WHAT YOU HAVE TO DO
Say how many lines contain "scene"; the answer is the number alone.

RECORDED INFORMATION
§
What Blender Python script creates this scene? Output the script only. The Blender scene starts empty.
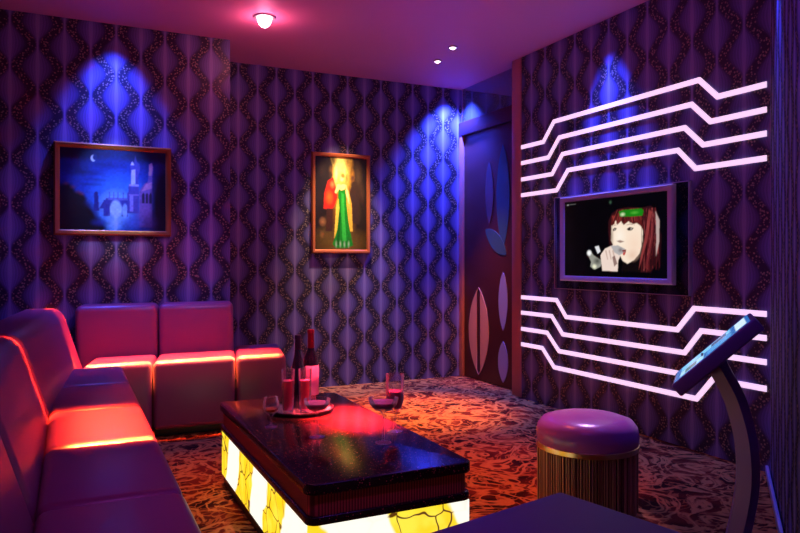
import bpy, bmesh, math, random
import numpy as np
from mathutils import Vector, Matrix
random.seed(4)
PI = math.pi
SC = bpy.context.scene
COL = SC.collection

# ------------------------------------------------------------------ helpers
def lin(r, g, b):
    f = lambda v: ((v/255+.055)/1.055)**2.4 if v/255 > .04045 else v/255/12.92
    return (f(r), f(g), f(b))

def link(name, bm, mat, parent=None, smooth=40):
    me = bpy.data.meshes.new(name)
    bmesh.ops.recalc_face_normals(bm, faces=bm.faces)
    bm.to_mesh(me); bm.free()
    if smooth:
        me.polygons.foreach_set('use_smooth', [True]*len(me.polygons))
        me.set_sharp_from_angle(angle=math.radians(smooth))
    if mat: me.materials.append(mat)
    o = bpy.data.objects.new(name, me); COL.objects.link(o)
    if parent: o.parent = parent
    return o

def thing(name, label, cat, loc=(0, 0, 0), rz=0, group=None):
    o = bpy.data.objects.new(name, None); COL.objects.link(o)
    o.location = loc; o.rotation_euler = (0, 0, rz)
    return tag(o, label, cat, group)

def tag(o, label, cat, group=None):
    o['label'] = label; o['category'] = cat
    if group: o['group'] = group
    return o

def struct(o):
    o['kind'] = 'structure'; return o

def bevel(bm, r, seg=3, edges=None):
    bmesh.ops.bevel(bm, geom=edges if edges is not None else list(bm.edges), offset=r, segments=seg, profile=.5, affect='EDGES', clamp_overlap=True)

def box(x0, x1, y0, y1, z0, z1, r=0, seg=3, bm=None):
    b = bmesh.new()
    bmesh.ops.create_cube(b, size=1)
    for v in b.verts:
        v.co = Vector(((x0+x1)/2+v.co.x*(x1-x0), (y0+y1)/2+v.co.y*(y1-y0), (z0+z1)/2+v.co.z*(z1-z0)))
    if r: bevel(b, r, seg)
    if bm is None: return b
    merge(bm, b); return bm

def merge(bm, b):
    me = bpy.data.meshes.new('tmp'); b.to_mesh(me); b.free(); bm.from_mesh(me); bpy.data.meshes.remove(me)

def prism(pts, z0, z1, r=0, seg=2):
    """plan polygon extruded in z"""
    b = bmesh.new()
    lo = [b.verts.new((x, y, z0)) for x, y in pts]; hi = [b.verts.new((x, y, z1)) for x, y in pts]
    b.faces.new(lo); b.faces.new(hi)
    n = len(pts)
    for i in range(n): b.faces.new((lo[i], lo[(i+1) % n], hi[(i+1) % n], hi[i]))
    bmesh.ops.recalc_face_normals(b, faces=b.faces)
    if r: bevel(b, r, seg)
    return b

def lathe(prof, n=40, c=(0, 0, 0), bm=None):
    b = bm or bmesh.new()
    rings = []
    for r, z in prof:
        if r < 1e-6: rings.append([b.verts.new((c[0], c[1], c[2]+z))])
        else: rings.append([b.verts.new((c[0]+r*math.cos(2*PI*i/n), c[1]+r*math.sin(2*PI*i/n), c[2]+z)) for i in range(n)])
    for a, d in zip(rings, rings[1:]):
        for i in range(n):
            j = (i+1) % n
            if len(a) == 1 and len(d) == 1: continue
            if len(a) == 1: b.faces.new((a[0], d[i], d[j]))
            elif len(d) == 1: b.faces.new((a[i], a[j], d[0]))
            else: b.faces.new((a[i], a[j], d[j], d[i]))
    return b

def frame_ring(outer, inner, t, chamfer=.008):
    """picture frame in the XZ plane: front at y=-t, outer=(x0,x1,z0,z1)"""
    b = bmesh.new()
    def loop(o, y): x0, x1, z0, z1 = o; return [b.verts.new(p) for p in ((x0, y, z0), (x1, y, z0), (x1, y, z1), (x0, y, z1))]
    sh = lambda o, d: (o[0]+d, o[1]-d, o[2]+d, o[3]-d)
    L = [loop(outer, 0), loop(outer, -t*.7), loop(sh(outer, chamfer), -t), loop(sh(inner, -chamfer), -t*.85), loop(inner, -t*.55), loop(inner, 0)]
    for A, B in zip(L, L[1:]+L[:1]):
        for i in range(4):
            j = (i+1) % 4; b.faces.new((A[i], A[j], B[j], B[i]))
    return b

# ------------------------------------------------------------------ materials
def mat(name, col=(.5, .5, .5), rough=.5, metal=0, emit=None, es=0, trans=0, ior=1.45, coat=0, spec=.5, sheen=0):
    m = bpy.data.materials.new(name); m.use_nodes = True
    p = m.node_tree.nodes['Principled BSDF']
    p.inputs['Base Color'].default_value = (*col, 1); p.inputs['Roughness'].default_value = rough
    p.inputs['Metallic'].default_value = metal; p.inputs['IOR'].default_value = ior
    p.inputs['Transmission Weight'].default_value = trans; p.inputs['Coat Weight'].default_value = coat
    p.inputs['Specular IOR Level'].default_value = spec
    if emit: p.inputs['Emission Color'].default_value = (*emit, 1); p.inputs['Emission Strength'].default_value = es
    return m

class NT:
    def __init__(s, m): s.m = m; s.t = m.node_tree; s.p = s.t.nodes['Principled BSDF']
    def n(s, ty, **k):
        o = s.t.nodes.new(ty)
        for a, v in k.items(): setattr(o, a, v)
        return o
    def l(s, a, b): s.t.links.new(a, b)
    def put(s, v, inp):
        if isinstance(v, (int, float)): inp.default_value = v
        else: s.l(v, inp)
    def m_(s, op, a, b=0, c=None):
        o = s.n('ShaderNodeMath', operation=op)
        s.put(a, o.inputs[0]); s.put(b, o.inputs[1])
        if c is not None: s.put(c, o.inputs[2])
        return o.outputs[0]
    def step(s, v, e0, e1):
        o = s.n('ShaderNodeMapRange', interpolation_type='SMOOTHSTEP')
        s.put(v, o.inputs[0]); o.inputs[1].default_value = e0; o.inputs[2].default_value = e1
        return o.outputs[0]
    def mix(s, f, a, b):
        o = s.n('ShaderNodeMix', data_type='RGBA')
        s.put(f, o.inputs[0])
        for v, i in ((a, 6), (b, 7)):
            if isinstance(v, tuple): o.inputs[i].default_value = (*v, 1)
            else: s.l(v, o.inputs[i])
        return o.outputs[2]
    def obj(s):
        return s.n('ShaderNodeTexCoord').outputs['Object']
    def noise(s, vec, scale, detail=3, rough=.5, dist=0):
        o = s.n('ShaderNodeTexNoise'); s.l(vec, o.inputs['Vector'])
        o.inputs['Scale'].default_value = scale; o.inputs['Detail'].default_value = detail
        o.inputs['Roughness'].default_value = rough; o.inputs['Distortion'].default_value = dist
        return o.outputs['Fac']
    def bump(s, h, strength=.3, dist=.01):
        o = s.n('ShaderNodeBump'); o.inputs['Strength'].default_value = strength; o.inputs['Distance'].default_value = dist
        s.l(h, o.inputs['Height']); s.l(o.outputs[0], s.p.inputs['Normal'])

def wallpaper(name, dirx, diry, off, w=.16, P=.30, zoff=.941):
    """wavy dark bands with gold beads between almond columns of fine rays"""
    m = mat(name, rough=.42); k = NT(m)
    sep = k.n('ShaderNodeSeparateXYZ'); co = k.obj(); k.l(co, sep.inputs[0])
    x, y, z = sep.outputs
    u = k.m_('ADD', k.m_('MULTIPLY', x, dirx/w), k.m_('MULTIPLY', y, diry/w))
    u = k.m_('ADD', u, -off/w+40)
    fl = k.m_('FLOOR', u); f = k.m_('SUBTRACT', u, fl)
    sg = k.m_('COSINE', k.m_('MULTIPLY', fl, PI))
    S = k.m_('MULTIPLY', k.m_('SINE', k.m_('MULTIPLY', k.m_('ADD', z, -zoff), 2*PI/P)), sg)
    b = k.m_('MULTIPLY_ADD', S, .27, .5)
    D = k.m_('ABSOLUTE', k.m_('SUBTRACT', f, b))
    left = k.m_('LESS_THAN', f, b)
    c = k.m_('ADD', k.m_('MULTIPLY', left, f), k.m_('MULTIPLY', k.m_('SUBTRACT', 1, left), k.m_('SUBTRACT', 1, f)))
    hw = k.m_('ADD', k.m_('MULTIPLY', left, b), k.m_('MULTIPLY', k.m_('SUBTRACT', 1, left), k.m_('SUBTRACT', 1, b)))
    t = k.m_('DIVIDE', c, hw)
    rays = k.m_('MULTIPLY_ADD', k.m_('COSINE', k.m_('MULTIPLY', t, 44)), .5, .5)
    core = k.step(t, .22, 0.0)
    alm = k.mix(k.step(t, .05, .92), (.20, .165, .43), (.032, .026, .10))
    alm = k.mix(k.m_('MULTIPLY', rays, .35), alm, (.04, .03, .09))
    alm = k.mix(k.m_('MULTIPLY', core, .5), alm, (.40, .34, .58))
    line = k.step(c, .075, .02)
    band = k.m_('MULTIPLY', k.step(D, .33, .10), k.m_('MULTIPLY_ADD', line, -.75, 1))
    vor = k.n('ShaderNodeTexVoronoi'); vor.inputs['Scale'].default_value = 66
    k.l(co, vor.inputs['Vector'])
    dots = k.step(vor.outputs['Distance'], .46, .24)
    dots = k.m_('MULTIPLY', dots, k.step(D, .24, .16))
    bc = k.mix(dots, (.022, .014, .034), (.30, .22, .15))
    colr = k.mix(band, alm, bc)
    k.l(colr, k.p.inputs['Base Color'])
    return m

M = {}
M['paper_back'] = wallpaper('wallpaper_back', 1, 0, 2.208)
M['paper_tv'] = wallpaper('wallpaper_tv', 0, 1, 3.585, w=.172)
M['paper_diag'] = wallpaper('wallpaper_diagonal', .771, .637, 0)
M['paper_diag'].node_tree.nodes['Principled BSDF'].inputs['Roughness'].default_value = .75
M['paper_diag'].node_tree.nodes['Principled BSDF'].inputs['Specular IOR Level'].default_value = .1
M['ceiling'] = mat('ceiling_paint', (.85, .38, .50), .6)
M['plain'] = mat('plain_wall', (.10, .06, .14), .6)
M['wood'] = mat('dark_red_wood', (.065, .014, .016), .35)
M['jamb'] = mat('reddish_jamb', (.55, .19, .17), .35)
M['gold'] = mat('gold_metal', (.75, .5, .2), .28, 1)
M['black_glass'] = mat('black_glass', (.01, .01, .013), .06)
M['dark_pane'] = mat('dark_pane', (.02, .018, .03), .05); M['dark_pane'].node_tree.nodes['Principled BSDF'].inputs['Alpha'].default_value = .3
M['black'] = mat('black_plastic', (.015, .013, .018), .35)
M['tvframe'] = mat('tv_frame', (.62, .52, .62), .3, .2)
M['steel'] = mat('kiosk_paint', (.30, .12, .34), .3, .1)
M['chrome'] = mat('polished_metal', (.8, .78, .8), .12, 1)
M['strip'] = mat('light_strip', (.8, .7, .8), .5, emit=lin(250, 212, 246), es=1.0)
M['bulb'] = mat('lamp_bulb', (1, .9, .9), .5, emit=(1, .72, .8), es=14)
M['trimring'] = mat('lamp_ring', (.5, .4, .45), .3, .6)
def thin_glass(name, tint, edge):
    m = bpy.data.materials.new(name); m.use_nodes = True; t = m.node_tree; t.nodes.remove(t.nodes['Principled BSDF'])
    tr = t.nodes.new('ShaderNodeBsdfTransparent'); tr.inputs[0].default_value = (*tint, 1)
    gl = t.nodes.new('ShaderNodeBsdfGlossy'); gl.inputs['Roughness'].default_value = .06; gl.inputs['Color'].default_value = (1, .95, .97, 1)
    df = t.nodes.new('ShaderNodeBsdfTranslucent'); df.inputs[0].default_value = (1, .85, .9, 1)
    lw = t.nodes.new('ShaderNodeLayerWeight'); lw.inputs['Blend'].default_value = edge
    m1 = t.nodes.new('ShaderNodeMixShader'); m1.inputs[0].default_value = .3
    m2 = t.nodes.new('ShaderNodeMixShader'); L = t.links.new
    L(gl.outputs[0], m1.inputs[1]); L(df.outputs[0], m1.inputs[2])
    ad = t.nodes.new('ShaderNodeMath'); ad.operation = 'ADD'; ad.use_clamp = True; ad.inputs[1].default_value = .07; L(lw.outputs['Fresnel'], ad.inputs[0]); L(ad.outputs[0], m2.inputs[0]); L(tr.outputs[0], m2.inputs[1]); L(m1.outputs[0], m2.inputs[2])
    L(m2.outputs[0], t.nodes['Material Output'].inputs[0]); return m
M['glass'] = thin_glass('clear_glass', (.98, .95, .97), .25)
M['pink'] = mat('pink_drink', (.90, .16, .32), .1, trans=.1, ior=1.33)
M['amber'] = mat('amber_drink', (.6, .12, .04), .1, trans=.4, ior=1.33)
M['bottle'] = mat('dark_bottle_glass', (.012, .012, .03), .08, coat=.5)
M['label'] = mat('pink_label', (.85, .3, .5), .5)
M['foil'] = mat('red_foil', (.5, .02, .05), .3, .4)
M['foil_dark'] = mat('dark_foil', (.03, .02, .07), .3, .4)
M['silver'] = mat('tray_top', (.75, .68, .75), .22, .85)
M['skirting'] = mat('pale_skirting', (.45, .45, .7), .3)
M['transom'] = mat('transom_glass', (.75, .78, 1), .03, trans=.9, ior=1.2)
M['leaf_blue'] = mat('blue_inlay_glass', (.04, .10, .16), .12)
M['leaf_warm_lit'] = mat('warm_lit_inlay_glass', (.62, .30, .20), .2)  # warm light on the lower leaf pair put into its glass colour
M['leaf_grey'] = mat('grey_inlay_glass', (.10, .07, .11), .15)
M['leaf_blue_lit'] = mat('blue_lit_inlay_glass', (.28, .26, .5), .15)  # blue light falling on these leaves is mixed into the glass colour

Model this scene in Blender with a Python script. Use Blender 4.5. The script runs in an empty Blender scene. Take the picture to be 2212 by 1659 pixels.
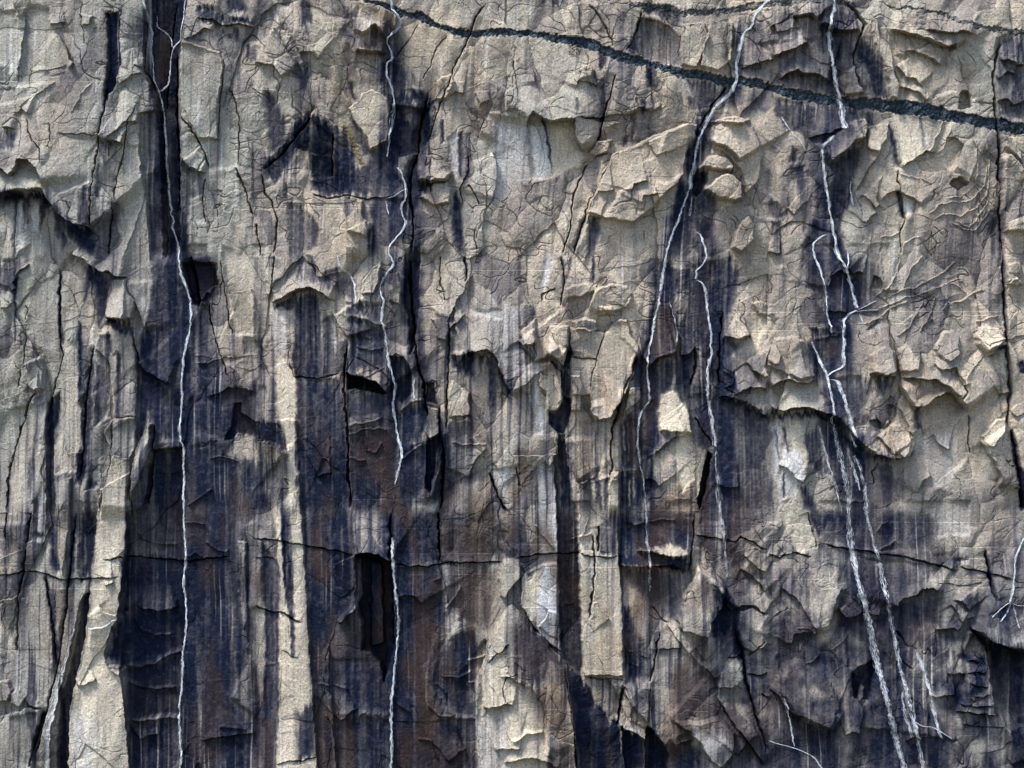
§
OUTPUT OF THE TASK
3